* begin *

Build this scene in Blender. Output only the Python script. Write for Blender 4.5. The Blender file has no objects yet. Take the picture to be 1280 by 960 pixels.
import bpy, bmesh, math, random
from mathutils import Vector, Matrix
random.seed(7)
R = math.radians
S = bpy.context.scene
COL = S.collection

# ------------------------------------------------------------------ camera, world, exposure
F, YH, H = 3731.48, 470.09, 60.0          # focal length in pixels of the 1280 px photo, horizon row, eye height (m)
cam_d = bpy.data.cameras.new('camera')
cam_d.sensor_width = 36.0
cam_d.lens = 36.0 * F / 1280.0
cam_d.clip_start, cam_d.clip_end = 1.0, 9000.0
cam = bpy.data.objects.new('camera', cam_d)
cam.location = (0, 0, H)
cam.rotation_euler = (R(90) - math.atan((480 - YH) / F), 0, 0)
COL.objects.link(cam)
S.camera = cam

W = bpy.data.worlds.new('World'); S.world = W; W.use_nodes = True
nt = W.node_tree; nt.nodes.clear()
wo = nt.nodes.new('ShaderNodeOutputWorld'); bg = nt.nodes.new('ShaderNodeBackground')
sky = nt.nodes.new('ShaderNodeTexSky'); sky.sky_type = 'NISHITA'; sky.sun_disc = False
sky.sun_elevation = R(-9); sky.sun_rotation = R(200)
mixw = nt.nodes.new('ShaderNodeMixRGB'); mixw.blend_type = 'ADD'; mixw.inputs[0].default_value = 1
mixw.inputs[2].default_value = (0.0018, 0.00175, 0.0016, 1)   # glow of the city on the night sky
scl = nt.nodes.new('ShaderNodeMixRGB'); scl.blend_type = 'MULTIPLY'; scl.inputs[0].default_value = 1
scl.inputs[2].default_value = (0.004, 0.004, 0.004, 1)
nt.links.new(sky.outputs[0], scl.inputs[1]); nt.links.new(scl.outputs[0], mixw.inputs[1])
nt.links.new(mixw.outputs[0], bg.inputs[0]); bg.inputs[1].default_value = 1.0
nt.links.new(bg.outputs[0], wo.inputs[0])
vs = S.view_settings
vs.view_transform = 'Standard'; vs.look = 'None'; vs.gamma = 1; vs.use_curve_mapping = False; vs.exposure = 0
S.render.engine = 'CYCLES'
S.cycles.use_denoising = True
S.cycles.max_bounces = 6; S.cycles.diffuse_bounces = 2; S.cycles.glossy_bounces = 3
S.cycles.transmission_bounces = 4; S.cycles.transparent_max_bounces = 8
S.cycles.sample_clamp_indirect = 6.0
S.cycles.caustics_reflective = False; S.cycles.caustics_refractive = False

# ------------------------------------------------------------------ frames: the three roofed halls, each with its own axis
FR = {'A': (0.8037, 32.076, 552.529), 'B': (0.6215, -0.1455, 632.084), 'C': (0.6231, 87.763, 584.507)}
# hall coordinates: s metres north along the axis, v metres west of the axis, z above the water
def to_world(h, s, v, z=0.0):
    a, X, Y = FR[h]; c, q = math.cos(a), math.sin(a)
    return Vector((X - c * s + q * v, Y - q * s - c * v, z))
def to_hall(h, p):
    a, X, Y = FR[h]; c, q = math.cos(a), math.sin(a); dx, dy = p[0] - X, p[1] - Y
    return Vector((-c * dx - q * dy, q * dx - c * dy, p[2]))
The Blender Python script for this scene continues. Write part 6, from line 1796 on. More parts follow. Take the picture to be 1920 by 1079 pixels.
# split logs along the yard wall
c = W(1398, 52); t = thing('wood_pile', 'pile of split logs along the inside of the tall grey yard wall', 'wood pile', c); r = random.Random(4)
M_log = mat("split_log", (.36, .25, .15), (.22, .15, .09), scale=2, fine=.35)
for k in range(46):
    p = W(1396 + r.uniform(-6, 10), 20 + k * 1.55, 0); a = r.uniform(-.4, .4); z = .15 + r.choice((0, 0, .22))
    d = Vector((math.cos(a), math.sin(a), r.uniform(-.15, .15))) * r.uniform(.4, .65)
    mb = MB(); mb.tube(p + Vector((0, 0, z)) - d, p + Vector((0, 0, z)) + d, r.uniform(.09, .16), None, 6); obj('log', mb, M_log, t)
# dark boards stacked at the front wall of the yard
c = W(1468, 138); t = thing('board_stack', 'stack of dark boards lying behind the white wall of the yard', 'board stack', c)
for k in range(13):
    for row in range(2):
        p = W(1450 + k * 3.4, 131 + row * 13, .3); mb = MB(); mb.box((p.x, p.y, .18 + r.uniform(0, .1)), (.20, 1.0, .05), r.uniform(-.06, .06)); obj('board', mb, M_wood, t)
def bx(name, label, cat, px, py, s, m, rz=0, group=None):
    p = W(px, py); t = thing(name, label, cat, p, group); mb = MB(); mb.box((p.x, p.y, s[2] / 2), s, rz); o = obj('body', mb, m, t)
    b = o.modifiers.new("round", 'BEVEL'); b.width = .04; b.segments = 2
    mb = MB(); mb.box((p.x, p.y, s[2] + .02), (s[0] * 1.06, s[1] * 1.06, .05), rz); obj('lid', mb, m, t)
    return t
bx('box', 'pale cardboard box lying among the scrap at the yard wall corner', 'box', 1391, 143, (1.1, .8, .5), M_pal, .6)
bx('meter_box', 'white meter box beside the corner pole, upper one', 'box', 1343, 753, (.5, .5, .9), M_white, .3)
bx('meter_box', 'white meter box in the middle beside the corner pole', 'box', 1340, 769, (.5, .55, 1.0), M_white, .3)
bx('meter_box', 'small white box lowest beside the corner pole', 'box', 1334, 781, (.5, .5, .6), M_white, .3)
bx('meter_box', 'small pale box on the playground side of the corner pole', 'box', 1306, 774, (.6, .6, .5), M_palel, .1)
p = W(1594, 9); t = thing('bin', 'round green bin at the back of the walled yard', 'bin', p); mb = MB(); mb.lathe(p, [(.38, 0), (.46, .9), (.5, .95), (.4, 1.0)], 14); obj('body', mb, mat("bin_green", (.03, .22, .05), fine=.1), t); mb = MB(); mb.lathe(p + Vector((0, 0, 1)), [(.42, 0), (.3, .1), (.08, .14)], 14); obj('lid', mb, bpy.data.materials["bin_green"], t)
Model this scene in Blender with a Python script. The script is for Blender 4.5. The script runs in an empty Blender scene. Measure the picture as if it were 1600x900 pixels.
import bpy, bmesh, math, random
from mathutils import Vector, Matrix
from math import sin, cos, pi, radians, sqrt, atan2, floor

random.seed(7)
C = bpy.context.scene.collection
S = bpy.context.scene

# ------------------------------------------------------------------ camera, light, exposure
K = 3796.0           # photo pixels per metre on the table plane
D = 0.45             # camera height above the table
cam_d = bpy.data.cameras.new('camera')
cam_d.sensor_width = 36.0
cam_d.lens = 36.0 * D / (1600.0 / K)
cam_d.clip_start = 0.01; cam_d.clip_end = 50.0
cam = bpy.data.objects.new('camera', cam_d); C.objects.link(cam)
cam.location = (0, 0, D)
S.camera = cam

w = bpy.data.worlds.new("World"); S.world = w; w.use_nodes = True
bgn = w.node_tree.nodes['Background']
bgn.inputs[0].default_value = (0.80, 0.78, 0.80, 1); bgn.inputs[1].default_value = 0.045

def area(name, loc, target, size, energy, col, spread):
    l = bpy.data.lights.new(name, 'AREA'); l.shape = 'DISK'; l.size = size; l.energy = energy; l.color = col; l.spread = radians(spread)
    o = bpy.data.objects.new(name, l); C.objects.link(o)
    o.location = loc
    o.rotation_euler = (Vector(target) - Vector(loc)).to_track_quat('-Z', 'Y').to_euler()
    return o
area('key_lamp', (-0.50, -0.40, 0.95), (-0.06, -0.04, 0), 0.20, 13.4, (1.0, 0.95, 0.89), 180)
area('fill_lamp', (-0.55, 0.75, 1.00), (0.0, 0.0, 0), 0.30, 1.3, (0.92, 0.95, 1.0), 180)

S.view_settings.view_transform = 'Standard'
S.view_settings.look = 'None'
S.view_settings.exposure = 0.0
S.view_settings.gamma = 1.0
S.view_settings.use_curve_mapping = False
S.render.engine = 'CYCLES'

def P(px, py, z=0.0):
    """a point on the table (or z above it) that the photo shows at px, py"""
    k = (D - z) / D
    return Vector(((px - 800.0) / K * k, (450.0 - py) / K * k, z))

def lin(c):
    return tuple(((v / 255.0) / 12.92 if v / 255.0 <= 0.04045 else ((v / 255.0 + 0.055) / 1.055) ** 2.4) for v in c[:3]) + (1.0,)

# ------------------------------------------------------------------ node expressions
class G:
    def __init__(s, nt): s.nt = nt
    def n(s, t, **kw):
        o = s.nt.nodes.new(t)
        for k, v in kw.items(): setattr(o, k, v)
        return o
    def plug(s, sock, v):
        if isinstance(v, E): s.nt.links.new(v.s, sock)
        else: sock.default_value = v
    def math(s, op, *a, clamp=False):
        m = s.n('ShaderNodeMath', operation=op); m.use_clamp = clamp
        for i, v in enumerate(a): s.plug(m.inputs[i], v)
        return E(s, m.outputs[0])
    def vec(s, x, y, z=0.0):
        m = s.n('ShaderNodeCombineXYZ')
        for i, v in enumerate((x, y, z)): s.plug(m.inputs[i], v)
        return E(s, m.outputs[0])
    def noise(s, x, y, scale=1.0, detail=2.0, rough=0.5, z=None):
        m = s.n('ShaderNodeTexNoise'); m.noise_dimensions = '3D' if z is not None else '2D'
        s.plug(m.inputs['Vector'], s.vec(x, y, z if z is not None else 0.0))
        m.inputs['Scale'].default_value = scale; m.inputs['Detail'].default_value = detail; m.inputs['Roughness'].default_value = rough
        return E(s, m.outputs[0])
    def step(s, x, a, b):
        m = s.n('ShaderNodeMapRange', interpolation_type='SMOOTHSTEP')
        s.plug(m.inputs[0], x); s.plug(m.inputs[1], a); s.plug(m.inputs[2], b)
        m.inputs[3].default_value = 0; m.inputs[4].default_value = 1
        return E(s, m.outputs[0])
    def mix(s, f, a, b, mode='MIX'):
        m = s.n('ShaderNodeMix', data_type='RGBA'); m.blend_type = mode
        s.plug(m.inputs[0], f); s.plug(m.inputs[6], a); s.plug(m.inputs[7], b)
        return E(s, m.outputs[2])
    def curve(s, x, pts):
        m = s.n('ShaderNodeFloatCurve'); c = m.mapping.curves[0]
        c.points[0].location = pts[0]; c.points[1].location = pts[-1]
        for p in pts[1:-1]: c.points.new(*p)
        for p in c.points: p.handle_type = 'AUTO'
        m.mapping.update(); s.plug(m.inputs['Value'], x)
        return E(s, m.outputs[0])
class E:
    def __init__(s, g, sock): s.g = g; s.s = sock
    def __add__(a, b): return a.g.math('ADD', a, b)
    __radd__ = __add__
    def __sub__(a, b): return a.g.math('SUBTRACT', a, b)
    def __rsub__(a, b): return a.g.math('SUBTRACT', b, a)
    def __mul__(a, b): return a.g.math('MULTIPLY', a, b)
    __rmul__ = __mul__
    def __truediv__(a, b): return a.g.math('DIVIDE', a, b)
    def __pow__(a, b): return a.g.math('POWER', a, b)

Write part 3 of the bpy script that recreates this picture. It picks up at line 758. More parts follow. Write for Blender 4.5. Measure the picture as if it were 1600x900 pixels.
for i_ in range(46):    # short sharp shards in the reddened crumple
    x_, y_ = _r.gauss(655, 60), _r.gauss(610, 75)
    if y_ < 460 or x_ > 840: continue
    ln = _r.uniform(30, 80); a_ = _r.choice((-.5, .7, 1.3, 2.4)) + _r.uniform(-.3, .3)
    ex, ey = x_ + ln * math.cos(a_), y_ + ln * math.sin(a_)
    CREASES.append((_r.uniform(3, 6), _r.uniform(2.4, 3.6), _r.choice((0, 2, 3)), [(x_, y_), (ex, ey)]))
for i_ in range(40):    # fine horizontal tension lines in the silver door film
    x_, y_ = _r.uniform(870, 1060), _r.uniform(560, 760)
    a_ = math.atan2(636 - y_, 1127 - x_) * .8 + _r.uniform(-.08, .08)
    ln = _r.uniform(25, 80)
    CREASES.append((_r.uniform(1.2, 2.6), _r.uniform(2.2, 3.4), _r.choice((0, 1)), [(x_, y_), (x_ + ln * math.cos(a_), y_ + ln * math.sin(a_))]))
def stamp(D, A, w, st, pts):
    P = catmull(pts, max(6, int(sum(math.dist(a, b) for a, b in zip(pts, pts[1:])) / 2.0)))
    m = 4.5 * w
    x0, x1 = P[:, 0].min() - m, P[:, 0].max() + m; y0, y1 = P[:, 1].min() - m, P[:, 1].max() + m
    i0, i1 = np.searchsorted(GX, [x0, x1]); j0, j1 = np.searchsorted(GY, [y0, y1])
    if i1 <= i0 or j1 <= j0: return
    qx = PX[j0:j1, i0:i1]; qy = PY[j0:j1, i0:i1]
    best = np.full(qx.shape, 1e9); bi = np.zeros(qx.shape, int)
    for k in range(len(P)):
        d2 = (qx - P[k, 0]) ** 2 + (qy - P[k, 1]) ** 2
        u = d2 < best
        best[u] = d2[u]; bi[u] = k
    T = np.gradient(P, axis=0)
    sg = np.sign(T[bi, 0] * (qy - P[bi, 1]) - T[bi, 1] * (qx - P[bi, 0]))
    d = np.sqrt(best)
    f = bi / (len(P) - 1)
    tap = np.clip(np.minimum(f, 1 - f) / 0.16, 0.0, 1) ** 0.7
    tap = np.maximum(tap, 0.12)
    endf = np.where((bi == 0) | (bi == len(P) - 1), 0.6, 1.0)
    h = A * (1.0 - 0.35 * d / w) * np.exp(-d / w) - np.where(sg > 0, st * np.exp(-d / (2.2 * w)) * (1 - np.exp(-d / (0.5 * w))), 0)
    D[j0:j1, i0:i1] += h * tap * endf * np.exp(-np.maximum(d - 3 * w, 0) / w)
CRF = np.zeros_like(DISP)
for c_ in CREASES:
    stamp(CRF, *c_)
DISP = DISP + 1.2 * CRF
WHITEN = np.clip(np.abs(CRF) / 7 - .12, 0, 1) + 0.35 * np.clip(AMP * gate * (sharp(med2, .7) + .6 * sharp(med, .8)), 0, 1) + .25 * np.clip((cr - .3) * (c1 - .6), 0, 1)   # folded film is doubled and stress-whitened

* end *

To do ▸ Copy out the listing above, line by line and exactly, from its first line to the line holding "COL = S.collection", inclusive.

Answer below ▸
Build this scene in Blender. Output only the Python script. Write for Blender 4.5. The Blender file has no objects yet. Take the picture to be 1280 by 960 pixels.
import bpy, bmesh, math, random
from mathutils import Vector, Matrix
random.seed(7)
R = math.radians
S = bpy.context.scene
COL = S.collection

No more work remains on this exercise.